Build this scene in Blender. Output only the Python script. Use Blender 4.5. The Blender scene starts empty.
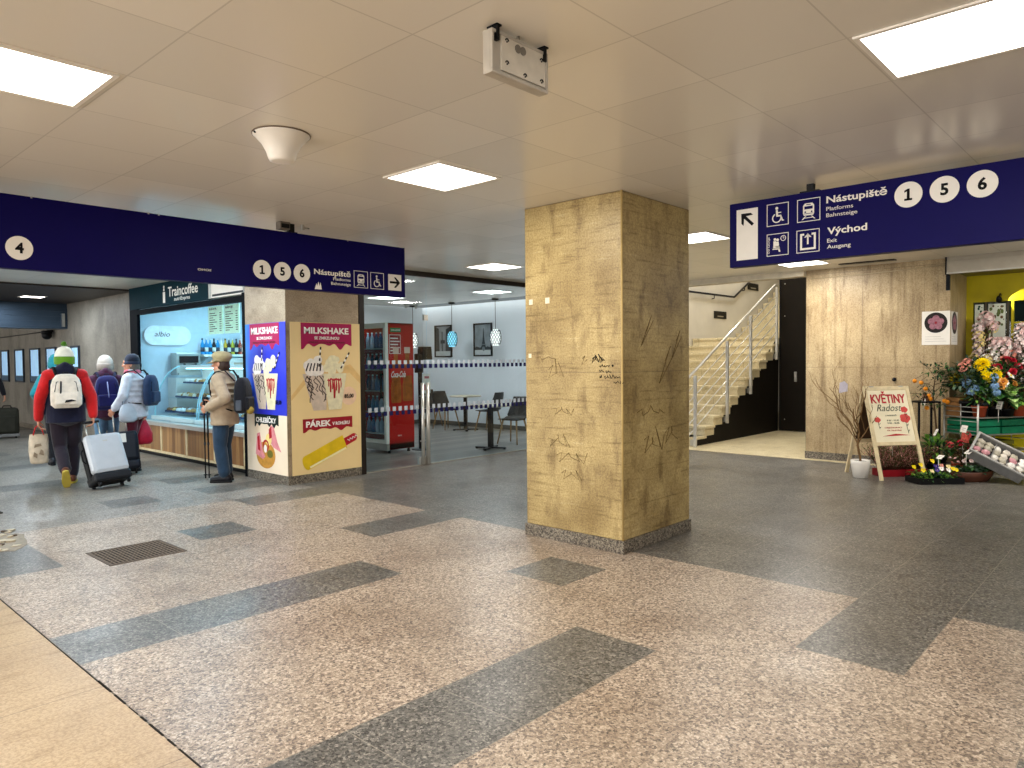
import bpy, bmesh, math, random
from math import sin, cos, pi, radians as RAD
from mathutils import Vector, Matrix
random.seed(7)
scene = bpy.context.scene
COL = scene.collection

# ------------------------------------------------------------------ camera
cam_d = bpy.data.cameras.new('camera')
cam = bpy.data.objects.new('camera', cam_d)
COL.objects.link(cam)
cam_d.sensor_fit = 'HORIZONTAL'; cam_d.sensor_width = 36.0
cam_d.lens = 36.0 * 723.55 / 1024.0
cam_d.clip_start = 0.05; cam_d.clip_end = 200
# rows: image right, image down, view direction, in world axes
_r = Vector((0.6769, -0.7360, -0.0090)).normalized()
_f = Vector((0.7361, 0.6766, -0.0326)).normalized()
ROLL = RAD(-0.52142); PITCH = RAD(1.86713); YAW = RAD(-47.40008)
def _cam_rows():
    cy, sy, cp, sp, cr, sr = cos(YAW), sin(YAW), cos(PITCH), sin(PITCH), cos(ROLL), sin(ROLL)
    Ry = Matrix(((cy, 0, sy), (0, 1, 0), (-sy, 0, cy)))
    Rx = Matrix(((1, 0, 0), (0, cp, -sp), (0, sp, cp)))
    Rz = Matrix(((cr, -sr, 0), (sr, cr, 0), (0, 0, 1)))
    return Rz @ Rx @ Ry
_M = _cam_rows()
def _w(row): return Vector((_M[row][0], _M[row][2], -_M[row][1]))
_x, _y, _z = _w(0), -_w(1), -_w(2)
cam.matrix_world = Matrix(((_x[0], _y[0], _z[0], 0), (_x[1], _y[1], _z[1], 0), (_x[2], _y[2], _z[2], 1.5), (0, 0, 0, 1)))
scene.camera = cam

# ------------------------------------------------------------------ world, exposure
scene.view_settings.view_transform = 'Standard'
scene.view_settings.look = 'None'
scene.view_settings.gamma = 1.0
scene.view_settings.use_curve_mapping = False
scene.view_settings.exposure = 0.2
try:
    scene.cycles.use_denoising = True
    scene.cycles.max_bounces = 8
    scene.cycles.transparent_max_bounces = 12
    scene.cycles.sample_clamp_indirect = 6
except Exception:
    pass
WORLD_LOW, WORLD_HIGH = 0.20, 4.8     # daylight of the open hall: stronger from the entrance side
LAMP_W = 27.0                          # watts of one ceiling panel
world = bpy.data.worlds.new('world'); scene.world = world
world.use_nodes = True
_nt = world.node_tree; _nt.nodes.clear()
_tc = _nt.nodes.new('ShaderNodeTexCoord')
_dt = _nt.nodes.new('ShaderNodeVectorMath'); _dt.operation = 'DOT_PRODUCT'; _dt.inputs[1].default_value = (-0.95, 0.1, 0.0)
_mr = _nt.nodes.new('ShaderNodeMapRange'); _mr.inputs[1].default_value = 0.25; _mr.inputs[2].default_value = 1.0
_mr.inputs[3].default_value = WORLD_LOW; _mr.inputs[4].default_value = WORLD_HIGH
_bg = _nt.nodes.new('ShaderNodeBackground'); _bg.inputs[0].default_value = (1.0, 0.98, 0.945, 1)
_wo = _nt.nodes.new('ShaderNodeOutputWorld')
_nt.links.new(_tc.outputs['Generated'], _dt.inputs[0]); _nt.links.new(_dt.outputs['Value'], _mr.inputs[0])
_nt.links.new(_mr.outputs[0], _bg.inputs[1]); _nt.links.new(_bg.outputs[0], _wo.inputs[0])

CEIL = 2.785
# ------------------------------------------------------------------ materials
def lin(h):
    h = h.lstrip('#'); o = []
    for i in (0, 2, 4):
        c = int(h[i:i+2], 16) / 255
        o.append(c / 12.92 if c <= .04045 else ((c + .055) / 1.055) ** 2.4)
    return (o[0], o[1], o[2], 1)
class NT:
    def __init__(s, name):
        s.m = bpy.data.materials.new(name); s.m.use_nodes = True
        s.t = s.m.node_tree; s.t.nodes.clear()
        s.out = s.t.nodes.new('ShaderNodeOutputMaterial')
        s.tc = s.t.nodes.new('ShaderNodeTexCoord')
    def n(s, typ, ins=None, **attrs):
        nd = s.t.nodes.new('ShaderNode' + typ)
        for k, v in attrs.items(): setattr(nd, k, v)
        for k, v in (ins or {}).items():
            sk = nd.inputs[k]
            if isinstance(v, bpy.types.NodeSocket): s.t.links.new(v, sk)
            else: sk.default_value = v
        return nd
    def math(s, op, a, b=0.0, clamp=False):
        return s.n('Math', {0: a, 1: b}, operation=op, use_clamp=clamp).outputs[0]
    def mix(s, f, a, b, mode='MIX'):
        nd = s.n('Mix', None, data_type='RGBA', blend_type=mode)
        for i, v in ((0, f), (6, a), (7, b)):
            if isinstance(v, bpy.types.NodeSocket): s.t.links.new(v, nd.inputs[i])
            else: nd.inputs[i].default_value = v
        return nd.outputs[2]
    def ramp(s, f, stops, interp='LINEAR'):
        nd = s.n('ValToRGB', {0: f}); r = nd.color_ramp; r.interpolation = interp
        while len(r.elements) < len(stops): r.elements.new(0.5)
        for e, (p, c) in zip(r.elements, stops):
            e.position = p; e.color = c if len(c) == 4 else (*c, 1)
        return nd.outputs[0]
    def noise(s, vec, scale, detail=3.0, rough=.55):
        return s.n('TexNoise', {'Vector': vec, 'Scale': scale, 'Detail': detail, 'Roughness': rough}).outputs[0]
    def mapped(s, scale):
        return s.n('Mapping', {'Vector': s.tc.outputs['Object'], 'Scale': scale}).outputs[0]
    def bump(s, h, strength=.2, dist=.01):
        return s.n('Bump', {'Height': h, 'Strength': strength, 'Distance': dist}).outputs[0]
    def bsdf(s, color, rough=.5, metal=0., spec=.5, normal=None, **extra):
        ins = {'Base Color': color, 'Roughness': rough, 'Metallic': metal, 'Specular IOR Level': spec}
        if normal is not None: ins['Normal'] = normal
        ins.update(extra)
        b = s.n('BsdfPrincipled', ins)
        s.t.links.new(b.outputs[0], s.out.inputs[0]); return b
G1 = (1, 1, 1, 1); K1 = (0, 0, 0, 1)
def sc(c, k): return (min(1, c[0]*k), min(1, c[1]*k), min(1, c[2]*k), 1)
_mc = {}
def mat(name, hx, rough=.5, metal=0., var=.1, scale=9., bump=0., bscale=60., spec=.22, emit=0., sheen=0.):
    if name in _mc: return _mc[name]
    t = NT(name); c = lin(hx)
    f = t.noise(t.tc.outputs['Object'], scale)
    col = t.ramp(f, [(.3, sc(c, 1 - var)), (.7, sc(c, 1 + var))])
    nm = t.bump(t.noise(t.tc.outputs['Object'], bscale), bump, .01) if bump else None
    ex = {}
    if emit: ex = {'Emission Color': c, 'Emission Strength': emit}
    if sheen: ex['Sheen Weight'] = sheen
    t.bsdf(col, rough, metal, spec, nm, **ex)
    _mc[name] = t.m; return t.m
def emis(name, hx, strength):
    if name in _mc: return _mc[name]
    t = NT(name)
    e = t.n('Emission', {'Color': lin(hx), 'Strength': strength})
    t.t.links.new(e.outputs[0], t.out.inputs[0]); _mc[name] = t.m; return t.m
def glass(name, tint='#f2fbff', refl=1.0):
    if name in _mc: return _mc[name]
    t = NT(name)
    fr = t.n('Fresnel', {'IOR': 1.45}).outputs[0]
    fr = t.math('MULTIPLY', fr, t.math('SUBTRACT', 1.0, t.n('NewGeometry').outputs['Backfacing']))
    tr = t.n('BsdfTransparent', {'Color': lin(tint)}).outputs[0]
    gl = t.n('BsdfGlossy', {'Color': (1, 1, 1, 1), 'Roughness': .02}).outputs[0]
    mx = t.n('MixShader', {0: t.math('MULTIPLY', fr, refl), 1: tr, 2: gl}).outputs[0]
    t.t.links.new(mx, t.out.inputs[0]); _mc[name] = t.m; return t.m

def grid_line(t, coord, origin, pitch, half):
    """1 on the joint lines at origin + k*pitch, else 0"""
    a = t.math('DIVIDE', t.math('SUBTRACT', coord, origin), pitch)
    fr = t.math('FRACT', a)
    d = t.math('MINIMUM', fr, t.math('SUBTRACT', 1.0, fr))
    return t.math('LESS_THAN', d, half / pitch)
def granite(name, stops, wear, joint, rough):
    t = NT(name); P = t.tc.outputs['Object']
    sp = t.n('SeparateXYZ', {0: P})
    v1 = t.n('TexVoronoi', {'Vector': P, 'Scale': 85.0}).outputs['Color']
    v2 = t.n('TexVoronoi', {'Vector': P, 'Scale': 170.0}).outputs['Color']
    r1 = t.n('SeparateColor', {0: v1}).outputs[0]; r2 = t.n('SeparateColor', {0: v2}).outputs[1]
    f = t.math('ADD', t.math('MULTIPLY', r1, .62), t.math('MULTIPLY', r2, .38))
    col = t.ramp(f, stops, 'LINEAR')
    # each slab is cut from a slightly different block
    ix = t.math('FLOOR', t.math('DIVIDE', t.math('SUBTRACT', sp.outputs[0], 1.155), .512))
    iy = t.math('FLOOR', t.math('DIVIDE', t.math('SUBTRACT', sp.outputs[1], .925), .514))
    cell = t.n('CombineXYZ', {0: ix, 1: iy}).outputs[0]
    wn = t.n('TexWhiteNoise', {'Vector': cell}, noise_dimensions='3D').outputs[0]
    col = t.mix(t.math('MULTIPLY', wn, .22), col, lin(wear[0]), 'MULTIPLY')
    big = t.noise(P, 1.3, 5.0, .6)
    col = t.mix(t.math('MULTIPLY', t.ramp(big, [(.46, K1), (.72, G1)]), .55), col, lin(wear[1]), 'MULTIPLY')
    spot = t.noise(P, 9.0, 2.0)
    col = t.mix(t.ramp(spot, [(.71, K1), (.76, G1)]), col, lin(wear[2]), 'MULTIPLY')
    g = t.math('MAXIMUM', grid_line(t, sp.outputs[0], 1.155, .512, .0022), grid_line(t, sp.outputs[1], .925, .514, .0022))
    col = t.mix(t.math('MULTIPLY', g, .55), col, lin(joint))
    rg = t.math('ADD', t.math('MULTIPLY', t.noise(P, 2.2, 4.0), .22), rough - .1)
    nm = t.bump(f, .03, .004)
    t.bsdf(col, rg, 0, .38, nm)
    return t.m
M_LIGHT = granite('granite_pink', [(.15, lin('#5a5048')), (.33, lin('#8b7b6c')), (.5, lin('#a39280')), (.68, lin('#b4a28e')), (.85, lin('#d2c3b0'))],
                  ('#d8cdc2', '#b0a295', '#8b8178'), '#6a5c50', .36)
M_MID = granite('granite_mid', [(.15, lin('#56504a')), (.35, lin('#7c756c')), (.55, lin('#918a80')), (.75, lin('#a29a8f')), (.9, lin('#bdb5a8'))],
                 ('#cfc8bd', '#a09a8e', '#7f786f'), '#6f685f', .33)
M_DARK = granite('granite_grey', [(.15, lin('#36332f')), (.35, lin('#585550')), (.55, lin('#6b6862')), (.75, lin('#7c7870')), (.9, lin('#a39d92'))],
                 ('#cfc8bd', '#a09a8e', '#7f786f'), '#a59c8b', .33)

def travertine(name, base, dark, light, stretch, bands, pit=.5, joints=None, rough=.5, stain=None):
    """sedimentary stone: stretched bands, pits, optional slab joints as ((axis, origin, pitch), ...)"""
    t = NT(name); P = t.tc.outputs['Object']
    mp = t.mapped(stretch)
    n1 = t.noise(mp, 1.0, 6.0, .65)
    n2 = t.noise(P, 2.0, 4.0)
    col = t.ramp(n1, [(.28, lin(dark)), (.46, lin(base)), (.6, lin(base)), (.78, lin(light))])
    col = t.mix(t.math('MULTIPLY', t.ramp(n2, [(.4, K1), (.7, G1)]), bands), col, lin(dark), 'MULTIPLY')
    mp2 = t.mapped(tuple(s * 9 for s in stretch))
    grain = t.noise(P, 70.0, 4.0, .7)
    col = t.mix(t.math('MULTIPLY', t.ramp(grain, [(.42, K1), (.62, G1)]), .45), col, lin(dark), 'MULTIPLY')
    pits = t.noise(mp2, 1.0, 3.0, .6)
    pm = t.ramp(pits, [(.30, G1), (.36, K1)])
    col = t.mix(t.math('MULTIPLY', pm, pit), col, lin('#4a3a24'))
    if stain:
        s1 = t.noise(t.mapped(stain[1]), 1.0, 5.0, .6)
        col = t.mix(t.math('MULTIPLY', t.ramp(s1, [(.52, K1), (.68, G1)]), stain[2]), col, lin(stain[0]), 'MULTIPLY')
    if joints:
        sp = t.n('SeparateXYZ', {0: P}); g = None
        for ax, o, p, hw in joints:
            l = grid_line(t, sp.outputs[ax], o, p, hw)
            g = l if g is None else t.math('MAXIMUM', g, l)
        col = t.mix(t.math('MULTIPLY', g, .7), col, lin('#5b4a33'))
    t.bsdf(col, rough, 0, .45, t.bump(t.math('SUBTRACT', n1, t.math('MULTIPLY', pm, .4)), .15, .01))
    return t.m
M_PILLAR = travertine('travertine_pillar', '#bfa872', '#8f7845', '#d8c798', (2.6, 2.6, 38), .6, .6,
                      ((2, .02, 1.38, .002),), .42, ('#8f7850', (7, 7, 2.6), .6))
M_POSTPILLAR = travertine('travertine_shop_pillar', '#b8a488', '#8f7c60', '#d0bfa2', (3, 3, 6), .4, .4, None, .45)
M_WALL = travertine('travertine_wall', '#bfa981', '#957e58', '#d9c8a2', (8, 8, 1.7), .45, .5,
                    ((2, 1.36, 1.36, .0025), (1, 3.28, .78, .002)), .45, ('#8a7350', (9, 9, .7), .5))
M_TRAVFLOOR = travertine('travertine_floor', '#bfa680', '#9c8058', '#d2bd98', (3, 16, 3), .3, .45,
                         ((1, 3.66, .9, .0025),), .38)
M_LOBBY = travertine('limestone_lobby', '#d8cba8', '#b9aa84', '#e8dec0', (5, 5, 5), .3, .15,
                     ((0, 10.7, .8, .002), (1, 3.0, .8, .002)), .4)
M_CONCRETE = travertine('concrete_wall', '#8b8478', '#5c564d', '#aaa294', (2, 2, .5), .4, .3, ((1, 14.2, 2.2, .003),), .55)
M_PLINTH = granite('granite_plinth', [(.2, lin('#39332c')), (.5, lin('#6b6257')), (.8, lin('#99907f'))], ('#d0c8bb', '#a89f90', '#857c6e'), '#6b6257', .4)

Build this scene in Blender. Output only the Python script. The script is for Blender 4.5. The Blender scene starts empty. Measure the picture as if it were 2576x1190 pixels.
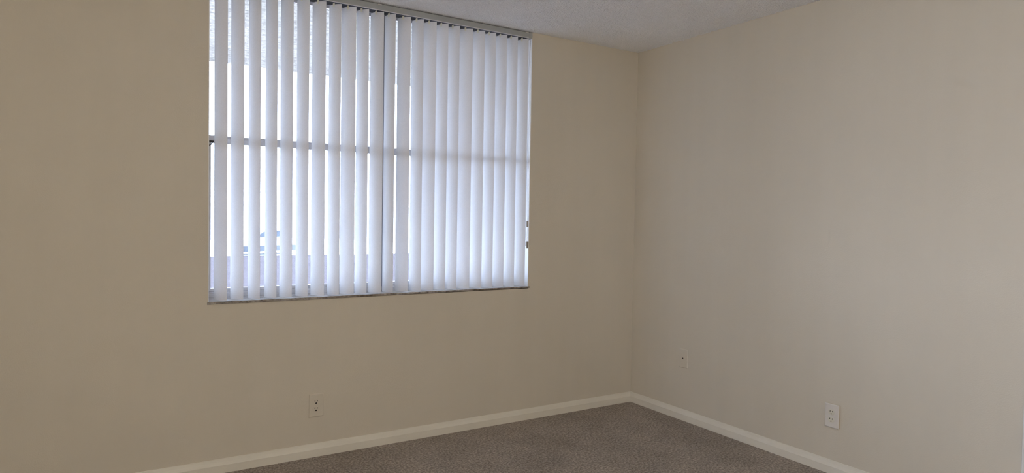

+ + + + + + +

Task objective: In the data above, please extract the lines from the first one through the line with "COL = scene.collection", exactly, and keep pictures out.

Finished answer:
Build this scene in Blender. Output only the Python script. Use Blender 4.5. The Blender scene starts empty.
import bpy, bmesh, math, random
from math import sin, cos, pi, radians as RAD
from mathutils import Vector, Matrix
random.seed(7)
scene = bpy.context.scene
COL = scene.collection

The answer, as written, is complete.